9月に宮崎で行われたワールドサーフィンゲームス(WSG)。台風の影響を受けた荒波を捉え、波の頂点に板を当て鋭く切り返す得意の「オフザリップ」を連発し、アジア選手最上位の全体15位に。条件付きながら東京五輪の出場権を獲得したのだ。
神奈川県茅ヶ崎市の海の近くに生まれ、両親の影響でサーフィンを始めた。6歳の時に訪れた地元のサーフィンスクールでは、初日に難なくボードの上に立って波に乗り、周囲を驚かせたという。「その時の気持ちよさは今でも覚えている」と話す。
彼女の武器となるのが、柔軟な下半身を活かした鋭く華麗なターンだ。
「強みでもあり、もっと上達させたい部分でもあります。去年から(ジムでのフィジカル)トレーニングを続けていて、試合がない時は週に2回、家でできるメニューも組んでもらっています。手応えを感じたり、まだまだだなと思うときもあるけれど、継続することが大事と思っています」
「いい波を見分ける」という能力。
そうした準備が実り、今年5月の第1回ジャパンオープンで初代女王となって、今回のWSGの日本代表選手の座を掴んだ。まさに波に乗っている状態の今季だが、一方で課題も口にする。

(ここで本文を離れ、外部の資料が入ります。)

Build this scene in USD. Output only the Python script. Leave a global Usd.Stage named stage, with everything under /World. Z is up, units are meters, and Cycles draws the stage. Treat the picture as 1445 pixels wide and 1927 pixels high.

「いい波を見分ける力。上手い人と当たるほど、いい波を確実に掴まないと。変な波に手を出してプライオリティー(波に乗る優先権)を失わないようにしたいです」
目標は2つ。「東京五輪でメダルを取ることと、(プロ最高峰の)チャンピオンシップツアー(CT)選手になっていつか優勝すること。みんなの目標になれるような選手になりたい」と話す。